An 'exiled' albatross thought to be one of only a few in the northern hemisphere has reappeared on the Yorkshire coast - after being feared dead following an eagle attack.

Stunning pictures captured by Martin Jones, 61, show the black-browed albatross flying just a couple of feet off the Bempton Cliffs in East Yorkshire.

The loneliest bird in Europe was last seen off the Yorkshire coast nearly a year ago when it was looking for a gliding pal.

It is believed that the albatross travelled more than 8,000 miles from its home in the Falkland Islands in 2014 and has since been roaming European skies.

There have only been roughly 30 albatross sightings in the UK in recorded history and birders flocked to the beauty spot to snatch at the chance to see the rare bird.

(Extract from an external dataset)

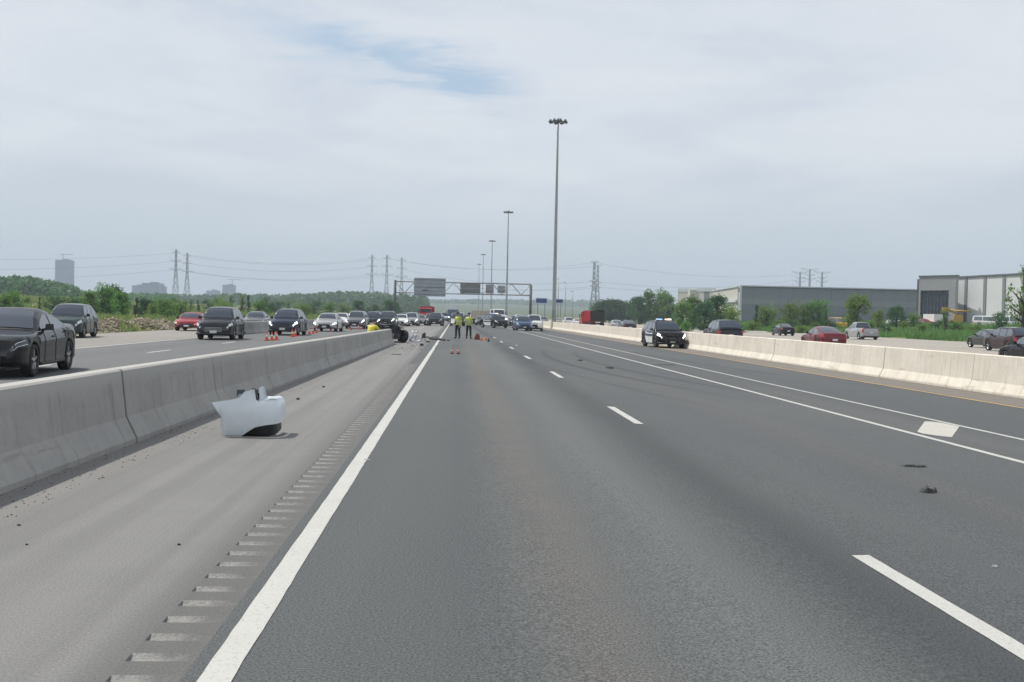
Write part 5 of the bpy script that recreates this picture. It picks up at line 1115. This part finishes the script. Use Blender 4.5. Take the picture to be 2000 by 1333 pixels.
for a in ((200, 559, 150, 'round', 'tallest leafy tree on the left verge, behind the green crossover'), (178, 572, 148, 'round', 'leafy tree left of the tallest one on the verge'), (222, 561, 165, 'dark', 'dark topped tree right of the tallest one on the verge'), (240, 574, 140, 'round', 'leafy bush tree above the rubble heap'), (150, 584, 150, 'shrub', 'bush left of the verge trees, above the green crossover'), (265, 582, 150, 'tall', 'narrow tree above the right half of the rubble'), (285, 584, 155, 'dark', 'dark bush tree above the right end of the rubble'), (302, 594, 150, 'shrub', 'low bush right of the verge trees'),
          (372, 583, 230, 'tall', 'thin sapling above the red car'), (388, 586, 220, 'tall', 'thin sapling just left of the charcoal SUV roof'), (427, 582, 215, 'shrub', 'bush behind the charcoal SUV roof'), (452, 578, 240, 'tall', 'sapling right of the charcoal SUV roof'), (472, 575, 245, 'tall', 'taller dark sapling right of the charcoal SUV'), (487, 577, 245, 'tall', 'sapling above the pale grey sedan'), (520, 584, 240, 'shrub', 'bush above and left of the dark navy SUV'), (562, 586, 260, 'tall', 'lone sapling above the dark navy SUV'),
          (78, 580, 170, 'tall', 'thin sapling left behind the black sedan'), (25, 572, 150, 'shrub', 'broad bush above the black sedan roof'), (701, 588, 300, 'dark', 'dark compact tree above the crouching person'), (763, 587, 320, 'dark', 'dark tree just left of the gantry post')):
    tree(*a, LG, wide=1.15 if a[3] in ('round', 'dark') else 1.0)
for (px, d, up, v, lb) in ((10, 135, 6, 0, 'at the left edge above the black sedan'), (52, 190, 4, 2, 'above the windshield of the black sedan'), (112, 150, 5, 1, 'above the roof of the green-grey crossover'), (160, 220, 7, 2, 'in the gap left of the verge trees'), (318, 140, 3, 0, 'between the verge trees and the red car'), (335, 230, 6, 1, 'behind, between verge trees and red car'), (352, 175, 3, 2, 'just above the red car'),
                           (408, 280, 5, 1, 'above the left of the charcoal SUV roof'), (440, 190, 2, 2, 'right above the charcoal SUV roof'), (505, 200, 4, 0, 'between pale grey sedan and navy SUV'), (540, 300, 4, 1, 'above the left of the dark navy SUV'), (590, 210, 3, 2, 'right of the dark navy SUV roof'), (612, 310, 6, 1, 'left above the silver sedan'), (645, 260, 3, 0, 'right above the silver sedan'), (672, 330, 4, 2, 'left above the steel-blue SUV'), (730, 300, 2, 1, 'above the blue-black SUV')):
    tree(px, 602 - (890 - px) * .021 - up, d, 'shrub', 'low wild bush on the left field ' + lb, 'low wild bushes on the left field', 'bush', 'bush', rp.uniform(1.0, 1.8), v)
for (px, d, hgt, v, lb) in ((1340, 160, 1.5, 0, 'left of the grey SUV with roof rack'), (1372, 175, 1.3, 1, 'above the grey SUV with roof rack'), (1448, 160, 1.4, 0, 'right of the grey SUV with roof rack'), (1470, 190, 1.8, 2, 'at the warehouse left corner'), (1512, 170, 1.2, 0, 'above the left of the small black sedan'), (1540, 185, 1.9, 1, 'above the right of the small black sedan'), (1565, 165, 1.3, 2, 'between black sedan and red sedan'), (1592, 180, 1.6, 0, 'above the left of the dark red sedan'), (1622, 195, 1.8, 1, 'behind the yellow van'),
                             (1662, 165, 1.2, 0, 'between the yellow van and the pickup'), (1700, 175, 1.7, 0, 'above the right of the silver-white pickup'), (1728, 165, 1.3, 1, 'right of the silver-white pickup'), (1765, 180, 1.6, 2, 'below the white parked car'), (1802, 165, 1.3, 0, 'below the red parked car'), (1832, 175, 1.5, 1, 'below the white box trailer'), (1872, 165, 1.4, 0, 'below the yellow boom lift'), (1905, 155, 1.2, 2, 'left below the first white van')):
    x = at(px, 620, d).x; z = tz(x, d); top = 620 - ((z + hgt) - at(px, 620, d).z) * FPX / d
    tree(px, top, d, 'shrub', 'low green bush on the right bank ' + lb, 'low bushes on the right bank', 'bush', 'bush', rp.uniform(1.1, 1.9), v)
# far woods: single masses
def wood(name, label, specs, ls, seed, mt=L_far):
    rnd = random.Random(seed); g = MB()
    for (px0, px1, topf, d0, d1, n, rw) in specs:
        for i in range(n):
            px = rnd.uniform(px0, px1); d = rnd.uniform(d0, d1); p = at(px, topf(px) + rnd.uniform(-2.5, 6) * 1.0, d); z0 = tz(p.x, d); h = max(3, p.z - z0)
            for j in range(46):
                t = rnd.random() ** .7; a = rnd.uniform(0, 6.28); rr = rw * math.sqrt(rnd.random()) * math.sin(min(1, t * .8 + .2) * math.pi) ** .5
                leaf_quad(g, Vector((p.x + math.cos(a) * rr, d + math.sin(a) * rr, z0 + h * t)), ls * rnd.uniform(.7, 1.3) * (1 if d < 2000 else 2.2), rnd)
    o = g.build(name, mt); return tag(o, label, 'woodland', None, 'stuff')
wood('woodland', 'hazy dark wood on the far left skyline', [(-90, 150, lambda x: 542 + max(0, x - 60) * .22, 430, 520, 190, 4.5), (120, 340, lambda x: 570 + (x - 120) * .03, 600, 760, 140, 5)], 1.0, 21)
wood('woodland', 'bluish far tree line left of the gantry', [(330, 580, lambda x: 577, 900, 1200, 170, 8), (560, 830, lambda x: 571 + abs(x - 690) * .05, 760, 1000, 220, 7)], 1.7, 22)
wood('woodland', 'thin hazy tree line beyond the jam and the blue signs', [(800, 1200, lambda x: 588, 2300, 3000, 170, 22), (1160, 1330, lambda x: 598, 500, 700, 80, 5)], 1.9, 23)
# rough grass and weeds on both banks
L_grass = leaf_mat('grass_blade', (.15, .22, .06), (.22, .26, .09), (.31, .28, .15)); L_grassR = leaf_mat('bank_grass', (.095, .20, .05), (.15, .26, .075), (.18, .28, .09))
def grass(name, label, n, xr, yr, hmin, hmax, w, mt, seed):
    rnd = random.Random(seed); vs, fs = [], []
    for i in range(n):
        t = rnd.random() ** 1.6; y = lerp(yr[0], yr[1], t); x = xr[0] + (xr[1] - xr[0]) * rnd.random() ** 1.4
        if noise.noise(Vector((x * .06, y * .06, 2))) < -.25: continue
        z = tz(x, y) - .05; h = rnd.uniform(hmin, hmax) * (1 + .5 * noise.noise(Vector((x * .1, y * .1, 9)))); a = rnd.uniform(0, 3.14); dx, dy = math.cos(a) * w * (1 + y / 120), math.sin(a) * w * (1 + y / 120); lx, ly = rnd.uniform(-.3, .3) * h, rnd.uniform(-.3, .3) * h
        o = len(vs); vs += [(x - dx, y - dy, z), (x + dx, y + dy, z), (x + lx + dx * .25, y + ly + dy * .25, z + h), (x + lx * 1.3, y + ly * 1.3, z + h * .95)]; fs.append((o, o + 1, o + 2, o + 3))
    g = MB(); g.v = vs; g.f = fs; g.sm = [False] * len(fs); return tag(g.build(name, mt), label, 'grass', None, 'stuff')
grass('wild_grass', 'rough green and straw coloured grass on the left verge', 60000, (-22.3, -120), (50, 330), .35, .95, .07, L_grass, 31)
grass('wild_grass', 'green grass covering the right bank', 60000, (55.2, 140), (70, 300), .35, .9, .07, L_grassR, 32)
# rubble heap
M_stone = mat('pale_rubble', (.33, .285, .21), .95, 0, .3, .8, bump=.4, bs=5)
rnd = random.Random(41); g = MB()
for i in range(3600):
    y = rnd.uniform(67, 96); ed = min(1, (y - 66) / 4, (97 - y) / 6); x = -24.4 + rnd.gauss(0, .9) + .6 * math.sin(y * .3); z = max(0, .62 * ed * math.exp(-((x + 24.4) / 1.3) ** 2)) * rnd.uniform(.5, 1.05) * (1 + .25 * math.sin(y * .9)); s = rnd.uniform(.05, .17)
    q = Matrix.Rotation(rnd.random() * 6, 3, Vector((rnd.random(), rnd.random(), rnd.random() + .1)).normalized()); c = Vector((x, y, max(tz(x, y), -.1) + z)); pts = [c + q @ Vector(v) * s * rnd.uniform(.7, 1.1) for v in ((1, 0, 0), (-1, 0, 0), (0, 1, 0), (0, -1, 0), (0, 0, .8), (0, 0, -.8))]
    g.add(pts, [(0, 2, 4), (2, 1, 4), (1, 3, 4), (3, 0, 4), (2, 0, 5), (1, 2, 5), (3, 1, 5), (0, 3, 5)])
tag(g.build('stone_rubble', M_stone), 'low heap of pale rubble beside the far left lane', 'rubble', None, 'stuff')
# ================================================================ haze: one even body of air
g = MB(); g.box((0, 2450, 60), (10400, 5300, 190)); hz = g.build('haze', None); hz.data.materials.clear()
hm = bpy.data.materials.new('haze_air'); hm.use_nodes = True; hn = hm.node_tree; hn.nodes.clear()
pv = hn.nodes.new('ShaderNodeVolumePrincipled'); pv.inputs['Color'].default_value = (.76, .88, 1.0, 1); pv.inputs['Density'].default_value = .00031; pv.inputs['Anisotropy'].default_value = .0
ho = hn.nodes.new('ShaderNodeOutputMaterial'); hn.links.new(pv.outputs[0], ho.inputs['Volume']); hz.data.materials.append(hm)
tag(hz, 'pale summer haze filling the air over the highway', 'haze', None, 'stuff')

The RSPB said the bird returned to socialise with the gannet colony at Flamborough Head, after surviving an attack from nine white-tailed eagles in Denmark.

The conservation charity said that the albatross was feared to have died following the attack between in May this year as it had not been seen since.

Matt Jones drove for nearly five hours from his home in Wales on Tuesday to see the ‘mystical’ bird.

He said: “The opportunity to see a bird so rare is unmissable.

“Getting these shots was incredible. The views I got were exceptional, I got so close.

“It’s the first one I’ve ever seen one, it’s a very rare occurrence.

“It’s a mystical and special bird.

“It was an incredibly rewarding experience.”

Albatrosses rely on wind to fly and use their gigantic wings to glide in the gusty southern air which is why they rarely make it through to the northern hemisphere as the equatorial air is extremely still.

On rare occasions the albatross may reach the northern hemisphere with only one such occurrence recorded every decade.